→ **Directions**
Quote only the span from the first line of the entries to the line containing "under the camera", both ends kept. Leave every picture out.

→ **Excerpted data**
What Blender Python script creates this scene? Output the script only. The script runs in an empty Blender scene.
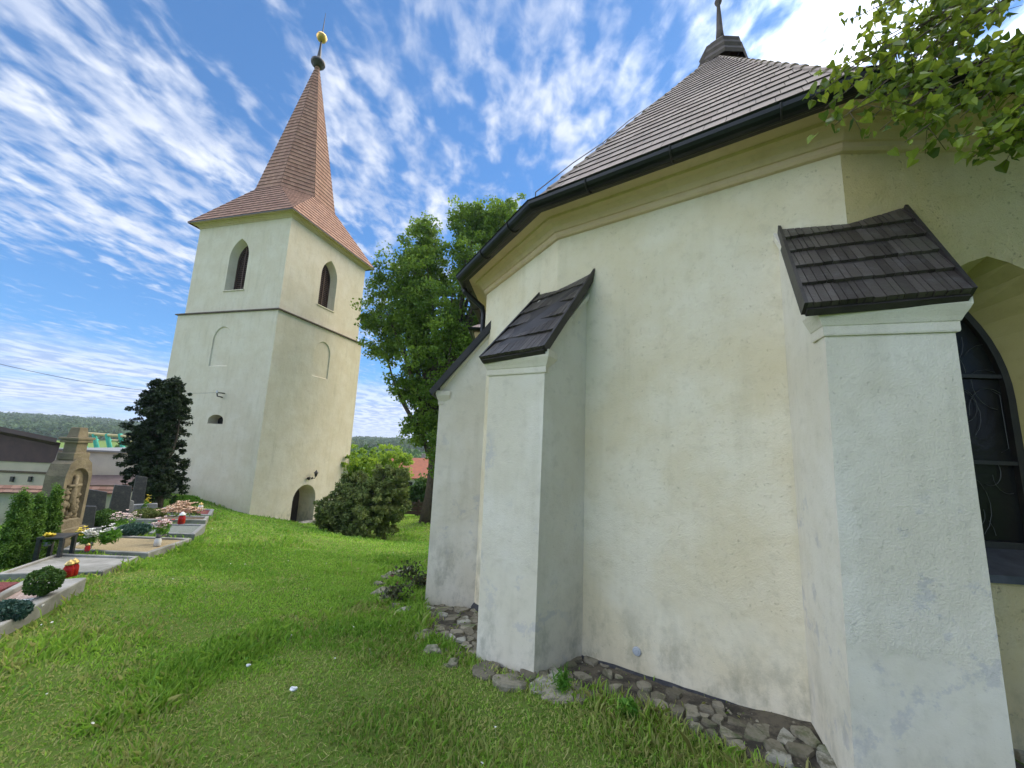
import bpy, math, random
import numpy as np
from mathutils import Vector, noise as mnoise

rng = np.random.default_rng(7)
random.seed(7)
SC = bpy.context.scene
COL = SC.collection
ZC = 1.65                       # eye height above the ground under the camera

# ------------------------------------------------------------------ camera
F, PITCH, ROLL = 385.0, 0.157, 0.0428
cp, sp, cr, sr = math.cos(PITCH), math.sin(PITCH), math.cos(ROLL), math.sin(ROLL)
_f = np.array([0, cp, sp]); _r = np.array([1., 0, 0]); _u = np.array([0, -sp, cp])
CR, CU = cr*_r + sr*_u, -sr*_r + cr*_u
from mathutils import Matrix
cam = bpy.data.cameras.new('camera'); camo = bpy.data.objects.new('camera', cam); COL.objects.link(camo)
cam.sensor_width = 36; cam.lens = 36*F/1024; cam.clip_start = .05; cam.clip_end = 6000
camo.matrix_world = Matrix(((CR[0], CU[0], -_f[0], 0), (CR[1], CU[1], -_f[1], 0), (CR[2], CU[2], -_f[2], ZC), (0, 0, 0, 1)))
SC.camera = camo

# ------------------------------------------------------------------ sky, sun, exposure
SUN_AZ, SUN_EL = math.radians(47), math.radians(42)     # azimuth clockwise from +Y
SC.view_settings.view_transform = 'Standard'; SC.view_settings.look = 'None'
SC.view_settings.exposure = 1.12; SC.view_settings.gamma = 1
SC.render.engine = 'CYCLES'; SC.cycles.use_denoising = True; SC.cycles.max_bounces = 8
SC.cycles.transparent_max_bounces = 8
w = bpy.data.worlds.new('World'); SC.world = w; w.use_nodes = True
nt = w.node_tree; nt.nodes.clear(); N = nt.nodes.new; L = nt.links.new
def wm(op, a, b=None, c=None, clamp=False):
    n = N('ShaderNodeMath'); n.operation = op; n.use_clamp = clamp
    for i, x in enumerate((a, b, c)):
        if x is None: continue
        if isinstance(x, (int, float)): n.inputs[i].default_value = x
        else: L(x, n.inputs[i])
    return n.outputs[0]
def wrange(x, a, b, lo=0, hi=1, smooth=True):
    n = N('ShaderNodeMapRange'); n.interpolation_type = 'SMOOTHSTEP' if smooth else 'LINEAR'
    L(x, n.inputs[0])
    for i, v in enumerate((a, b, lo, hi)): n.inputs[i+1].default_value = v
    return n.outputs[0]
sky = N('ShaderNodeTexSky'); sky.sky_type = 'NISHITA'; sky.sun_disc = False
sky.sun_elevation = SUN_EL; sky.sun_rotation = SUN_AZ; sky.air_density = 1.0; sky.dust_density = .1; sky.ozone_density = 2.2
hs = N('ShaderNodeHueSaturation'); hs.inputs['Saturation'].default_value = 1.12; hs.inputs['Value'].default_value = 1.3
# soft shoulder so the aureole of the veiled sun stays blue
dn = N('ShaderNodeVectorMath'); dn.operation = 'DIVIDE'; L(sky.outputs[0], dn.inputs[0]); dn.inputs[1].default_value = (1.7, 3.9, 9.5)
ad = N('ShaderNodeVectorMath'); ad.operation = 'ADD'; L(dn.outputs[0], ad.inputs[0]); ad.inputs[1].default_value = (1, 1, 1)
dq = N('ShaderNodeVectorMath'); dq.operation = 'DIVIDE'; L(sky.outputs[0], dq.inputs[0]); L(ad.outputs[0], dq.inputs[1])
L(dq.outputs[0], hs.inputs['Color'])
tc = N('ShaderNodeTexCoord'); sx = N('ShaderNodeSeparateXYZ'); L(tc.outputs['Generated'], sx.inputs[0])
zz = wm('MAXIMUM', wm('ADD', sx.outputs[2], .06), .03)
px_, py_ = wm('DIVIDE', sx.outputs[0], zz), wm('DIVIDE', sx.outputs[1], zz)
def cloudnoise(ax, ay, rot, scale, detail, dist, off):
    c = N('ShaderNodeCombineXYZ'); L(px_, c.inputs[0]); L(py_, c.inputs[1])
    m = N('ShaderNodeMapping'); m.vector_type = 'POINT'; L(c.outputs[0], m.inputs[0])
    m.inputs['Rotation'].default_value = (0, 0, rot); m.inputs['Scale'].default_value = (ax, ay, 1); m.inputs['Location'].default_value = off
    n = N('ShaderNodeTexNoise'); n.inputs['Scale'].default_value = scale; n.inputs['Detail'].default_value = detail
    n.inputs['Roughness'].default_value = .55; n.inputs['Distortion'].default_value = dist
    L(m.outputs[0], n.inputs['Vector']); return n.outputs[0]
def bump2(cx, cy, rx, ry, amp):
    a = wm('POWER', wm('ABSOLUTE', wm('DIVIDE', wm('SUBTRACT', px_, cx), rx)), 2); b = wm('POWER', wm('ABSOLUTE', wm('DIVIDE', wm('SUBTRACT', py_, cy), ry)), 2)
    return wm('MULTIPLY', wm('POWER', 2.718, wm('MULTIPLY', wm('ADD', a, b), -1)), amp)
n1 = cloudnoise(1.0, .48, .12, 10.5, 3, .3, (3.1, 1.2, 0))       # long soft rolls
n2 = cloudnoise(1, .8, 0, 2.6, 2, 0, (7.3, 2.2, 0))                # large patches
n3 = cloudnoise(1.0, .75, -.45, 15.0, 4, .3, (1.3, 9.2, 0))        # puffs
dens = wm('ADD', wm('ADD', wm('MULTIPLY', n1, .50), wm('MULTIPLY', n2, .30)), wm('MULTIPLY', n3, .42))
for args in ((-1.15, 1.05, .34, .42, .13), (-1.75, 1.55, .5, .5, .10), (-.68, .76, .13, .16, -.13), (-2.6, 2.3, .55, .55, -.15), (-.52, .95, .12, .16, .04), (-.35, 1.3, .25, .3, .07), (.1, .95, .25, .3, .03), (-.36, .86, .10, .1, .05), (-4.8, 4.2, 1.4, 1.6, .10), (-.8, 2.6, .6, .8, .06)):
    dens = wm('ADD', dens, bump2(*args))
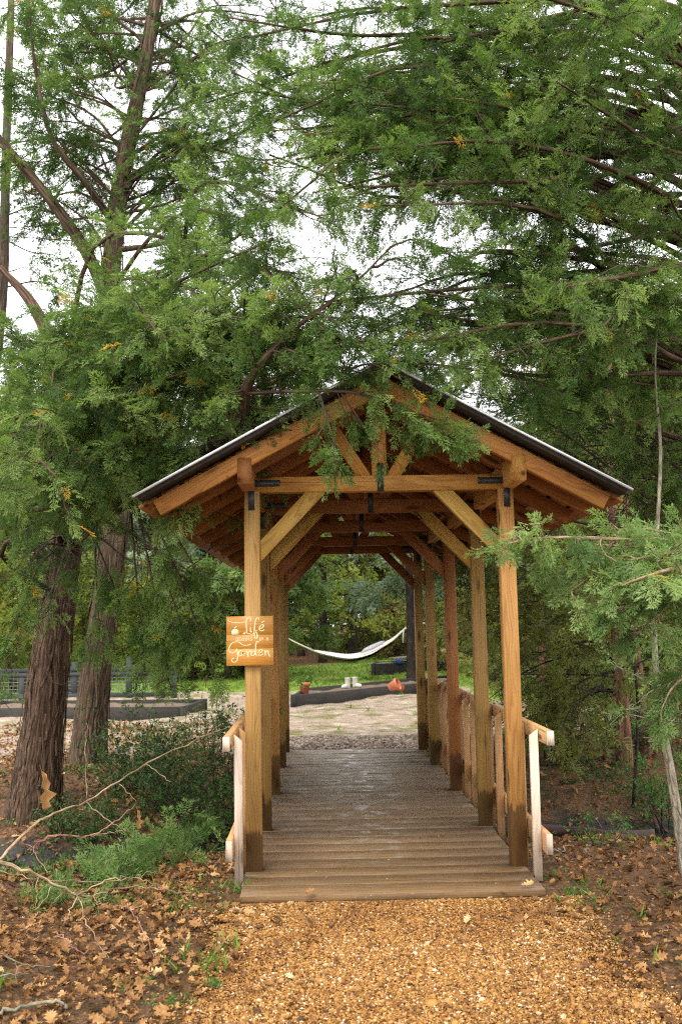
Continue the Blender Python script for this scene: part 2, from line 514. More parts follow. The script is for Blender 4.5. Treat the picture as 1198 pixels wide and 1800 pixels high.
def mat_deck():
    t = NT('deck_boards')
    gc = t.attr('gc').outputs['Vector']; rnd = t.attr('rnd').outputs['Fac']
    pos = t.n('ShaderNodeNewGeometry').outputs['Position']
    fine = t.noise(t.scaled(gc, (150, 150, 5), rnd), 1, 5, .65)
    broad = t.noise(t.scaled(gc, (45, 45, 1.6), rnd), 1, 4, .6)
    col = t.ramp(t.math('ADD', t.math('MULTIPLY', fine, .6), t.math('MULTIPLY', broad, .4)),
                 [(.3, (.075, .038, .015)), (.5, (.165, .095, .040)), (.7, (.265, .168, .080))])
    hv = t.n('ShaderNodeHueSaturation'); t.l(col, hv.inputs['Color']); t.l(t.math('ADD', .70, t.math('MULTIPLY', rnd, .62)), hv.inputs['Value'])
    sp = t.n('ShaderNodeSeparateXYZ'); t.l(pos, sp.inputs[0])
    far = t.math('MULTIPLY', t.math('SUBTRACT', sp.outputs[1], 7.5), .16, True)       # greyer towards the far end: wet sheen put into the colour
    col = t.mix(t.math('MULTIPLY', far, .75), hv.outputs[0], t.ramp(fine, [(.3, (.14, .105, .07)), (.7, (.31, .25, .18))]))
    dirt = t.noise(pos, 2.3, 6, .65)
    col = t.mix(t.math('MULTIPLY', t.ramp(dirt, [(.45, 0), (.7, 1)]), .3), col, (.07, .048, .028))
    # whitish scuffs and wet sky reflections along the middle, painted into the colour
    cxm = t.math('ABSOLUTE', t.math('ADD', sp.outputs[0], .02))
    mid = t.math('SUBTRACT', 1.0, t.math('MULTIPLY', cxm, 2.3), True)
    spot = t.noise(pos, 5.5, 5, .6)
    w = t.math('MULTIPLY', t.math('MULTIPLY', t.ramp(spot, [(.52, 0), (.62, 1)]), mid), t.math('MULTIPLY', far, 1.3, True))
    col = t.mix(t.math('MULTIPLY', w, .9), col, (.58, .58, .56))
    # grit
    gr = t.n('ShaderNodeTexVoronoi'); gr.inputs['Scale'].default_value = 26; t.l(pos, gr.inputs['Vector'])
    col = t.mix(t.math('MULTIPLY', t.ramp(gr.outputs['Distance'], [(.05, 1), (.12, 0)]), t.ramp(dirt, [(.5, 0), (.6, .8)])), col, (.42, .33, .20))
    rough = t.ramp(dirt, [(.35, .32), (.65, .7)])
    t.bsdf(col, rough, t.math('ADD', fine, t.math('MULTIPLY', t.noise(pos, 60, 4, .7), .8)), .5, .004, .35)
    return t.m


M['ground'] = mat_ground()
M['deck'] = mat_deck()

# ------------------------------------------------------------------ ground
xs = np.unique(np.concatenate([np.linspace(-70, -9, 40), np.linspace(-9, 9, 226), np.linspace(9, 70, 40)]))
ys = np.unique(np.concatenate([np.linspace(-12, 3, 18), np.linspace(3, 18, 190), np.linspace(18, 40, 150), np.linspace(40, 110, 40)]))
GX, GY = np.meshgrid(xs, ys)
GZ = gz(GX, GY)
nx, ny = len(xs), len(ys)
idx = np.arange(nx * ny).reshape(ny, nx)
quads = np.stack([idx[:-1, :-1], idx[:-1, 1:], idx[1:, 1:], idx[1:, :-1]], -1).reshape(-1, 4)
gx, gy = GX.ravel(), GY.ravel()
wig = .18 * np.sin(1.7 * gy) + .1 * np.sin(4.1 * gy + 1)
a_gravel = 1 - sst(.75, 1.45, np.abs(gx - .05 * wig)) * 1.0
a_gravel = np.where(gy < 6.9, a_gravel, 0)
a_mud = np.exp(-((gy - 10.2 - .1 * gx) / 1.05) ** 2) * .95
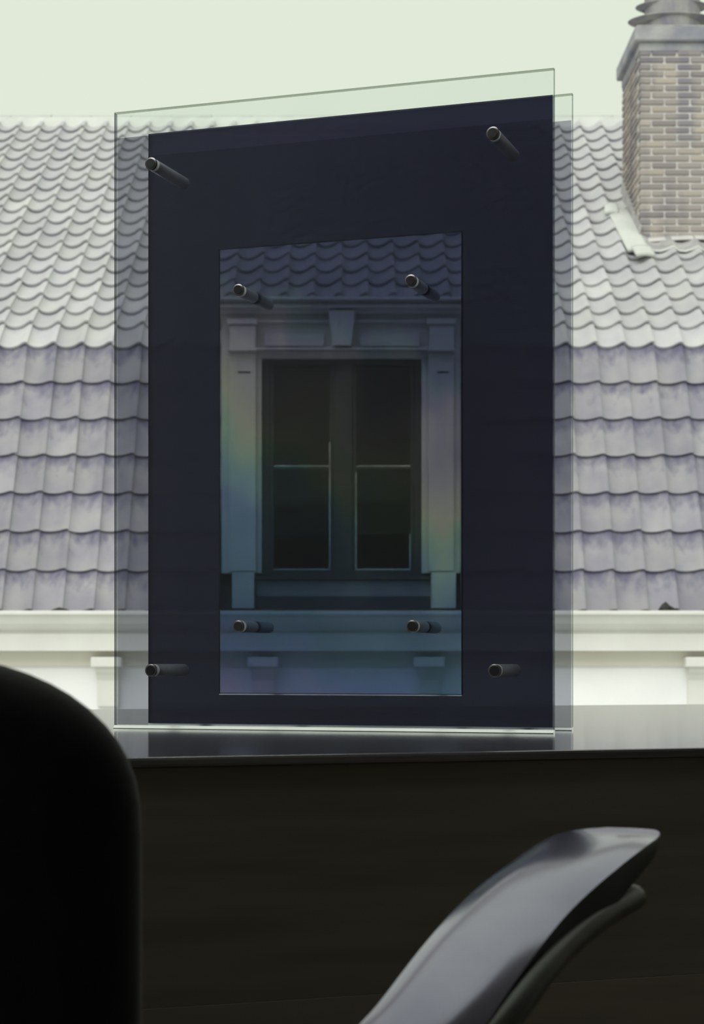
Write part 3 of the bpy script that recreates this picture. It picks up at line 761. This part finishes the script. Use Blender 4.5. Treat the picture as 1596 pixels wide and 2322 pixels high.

→ **The reply**
What Blender Python script creates this scene? Output the script only. The script runs in an empty Blender scene.
import bpy, math, random
import numpy as np
from mathutils import Vector, noise as mnoise

rng = np.random.default_rng(7)
random.seed(7)
SC = bpy.context.scene
COL = SC.collection
ZC = 1.65                       # eye height above the ground under the camera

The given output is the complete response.